HR Tip: Write down the commitments you make in one-on-ones. Not to micromanage the conversation, but because forgetting a small commitment to a remote employee lands differently than forgetting one you can repair over lunch.
None of this is dramatic. Remote trust is built in the smallest, least visible moments: the message you send when nothing is wrong, the commitment you keep when no one would have noticed if you hadn't. People decide who you are from those moments, long before you ever meet them.
What I'd Recommend if This Sounds Familiar
If you are reading this and feeling the gap between where your team's trust is and where you want it to be, the first thing worth knowing is that this is one of the most common challenges I see among leaders who genuinely care about doing this well.
The gap does not mean you have failed. It usually means you have been focused on the operational side and the relational side has drifted without anyone flagging it.
The best starting point is usually an honest self-assessment of your own consistency.

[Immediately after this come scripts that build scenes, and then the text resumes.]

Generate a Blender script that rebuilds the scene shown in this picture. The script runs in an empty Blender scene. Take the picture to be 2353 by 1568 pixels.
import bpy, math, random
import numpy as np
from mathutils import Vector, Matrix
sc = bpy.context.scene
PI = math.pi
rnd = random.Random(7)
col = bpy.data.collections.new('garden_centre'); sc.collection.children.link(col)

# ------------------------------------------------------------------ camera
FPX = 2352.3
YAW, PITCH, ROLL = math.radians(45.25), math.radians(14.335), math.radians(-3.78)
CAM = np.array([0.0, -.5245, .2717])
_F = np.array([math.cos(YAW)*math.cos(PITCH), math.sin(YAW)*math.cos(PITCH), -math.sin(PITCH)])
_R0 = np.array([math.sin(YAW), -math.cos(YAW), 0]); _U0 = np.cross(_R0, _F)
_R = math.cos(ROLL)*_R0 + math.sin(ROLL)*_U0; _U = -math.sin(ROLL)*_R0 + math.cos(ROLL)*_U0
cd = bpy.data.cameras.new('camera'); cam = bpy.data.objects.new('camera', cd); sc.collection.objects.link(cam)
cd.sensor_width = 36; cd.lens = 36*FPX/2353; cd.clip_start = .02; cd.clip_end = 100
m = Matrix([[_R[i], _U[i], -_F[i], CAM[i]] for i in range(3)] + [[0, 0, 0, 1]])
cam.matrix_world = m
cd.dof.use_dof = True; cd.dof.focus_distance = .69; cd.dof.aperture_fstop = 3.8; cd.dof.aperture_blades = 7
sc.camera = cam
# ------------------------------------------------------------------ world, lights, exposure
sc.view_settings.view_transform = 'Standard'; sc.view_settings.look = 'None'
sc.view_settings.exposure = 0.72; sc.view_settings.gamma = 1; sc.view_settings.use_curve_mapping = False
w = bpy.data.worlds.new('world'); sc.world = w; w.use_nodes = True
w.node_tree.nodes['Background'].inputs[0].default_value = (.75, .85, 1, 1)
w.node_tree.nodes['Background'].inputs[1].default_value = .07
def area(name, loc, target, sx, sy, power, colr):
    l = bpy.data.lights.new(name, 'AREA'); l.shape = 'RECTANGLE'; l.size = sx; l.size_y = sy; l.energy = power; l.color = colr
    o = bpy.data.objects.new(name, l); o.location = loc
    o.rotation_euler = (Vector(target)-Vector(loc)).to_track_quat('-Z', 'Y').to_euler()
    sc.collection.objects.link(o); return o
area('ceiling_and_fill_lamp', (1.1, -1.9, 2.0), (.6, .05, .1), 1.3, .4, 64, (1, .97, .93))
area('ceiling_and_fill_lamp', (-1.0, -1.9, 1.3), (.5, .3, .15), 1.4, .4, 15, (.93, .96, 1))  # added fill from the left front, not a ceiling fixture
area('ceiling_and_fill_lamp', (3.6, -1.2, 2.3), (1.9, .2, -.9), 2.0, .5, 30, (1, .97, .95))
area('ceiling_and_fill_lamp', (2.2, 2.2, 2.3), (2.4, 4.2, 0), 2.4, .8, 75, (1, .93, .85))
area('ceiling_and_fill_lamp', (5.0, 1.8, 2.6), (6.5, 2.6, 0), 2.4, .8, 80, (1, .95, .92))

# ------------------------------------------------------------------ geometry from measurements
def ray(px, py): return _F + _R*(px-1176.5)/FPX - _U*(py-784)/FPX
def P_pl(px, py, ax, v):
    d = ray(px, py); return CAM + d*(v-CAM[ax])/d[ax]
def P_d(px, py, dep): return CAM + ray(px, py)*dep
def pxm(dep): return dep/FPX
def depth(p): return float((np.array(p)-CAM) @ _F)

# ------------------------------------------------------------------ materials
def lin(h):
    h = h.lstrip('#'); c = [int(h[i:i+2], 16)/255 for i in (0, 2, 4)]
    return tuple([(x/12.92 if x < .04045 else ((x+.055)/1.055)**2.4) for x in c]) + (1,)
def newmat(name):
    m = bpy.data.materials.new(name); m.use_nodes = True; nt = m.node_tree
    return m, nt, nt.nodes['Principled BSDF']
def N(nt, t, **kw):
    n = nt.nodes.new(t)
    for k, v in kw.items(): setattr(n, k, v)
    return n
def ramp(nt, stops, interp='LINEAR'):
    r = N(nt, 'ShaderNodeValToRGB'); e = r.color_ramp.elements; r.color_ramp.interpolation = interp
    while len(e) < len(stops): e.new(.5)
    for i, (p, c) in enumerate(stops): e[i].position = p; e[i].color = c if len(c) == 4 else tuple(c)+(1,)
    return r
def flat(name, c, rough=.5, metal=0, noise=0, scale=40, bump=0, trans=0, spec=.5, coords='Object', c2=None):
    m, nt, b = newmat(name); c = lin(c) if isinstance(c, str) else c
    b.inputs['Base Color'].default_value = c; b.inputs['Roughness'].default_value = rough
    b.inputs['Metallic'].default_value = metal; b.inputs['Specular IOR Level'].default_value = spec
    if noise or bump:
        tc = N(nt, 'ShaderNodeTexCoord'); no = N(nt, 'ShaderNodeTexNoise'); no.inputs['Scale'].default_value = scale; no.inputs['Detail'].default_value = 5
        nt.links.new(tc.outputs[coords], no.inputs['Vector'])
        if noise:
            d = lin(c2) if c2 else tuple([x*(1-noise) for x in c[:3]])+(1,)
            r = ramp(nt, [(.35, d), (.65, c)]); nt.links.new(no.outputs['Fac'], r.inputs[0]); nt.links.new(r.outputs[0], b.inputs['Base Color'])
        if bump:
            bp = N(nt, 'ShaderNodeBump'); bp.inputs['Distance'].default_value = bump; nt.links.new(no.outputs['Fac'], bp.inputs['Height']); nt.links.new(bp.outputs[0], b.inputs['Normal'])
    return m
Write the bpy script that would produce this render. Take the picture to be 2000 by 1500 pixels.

Not your intentions, but your actual patterns. How often do you reschedule one-on-ones?
When someone raises something difficult, how quickly do you respond? And when nothing is wrong, are your team members still hearing from you?
Those answers tend to tell you more than any engagement survey will.
Every team and every leader is different, and the right approach depends on where you are, how long the team has been together, and what the specific gaps actually are.
If you want to think through what this looks like for your situation, schedule a call and we can walk through it together. Sometimes it is a small set of habits that need adjusting. Other times it is worth doing a more deliberate reset on how you are showing up as a leader.
Either way, trust is something you can build intentionally. Not a personality trait or something that happens automatically over time. Think of it as a practice, and like most practices, it gets stronger the more consistently you show up for it.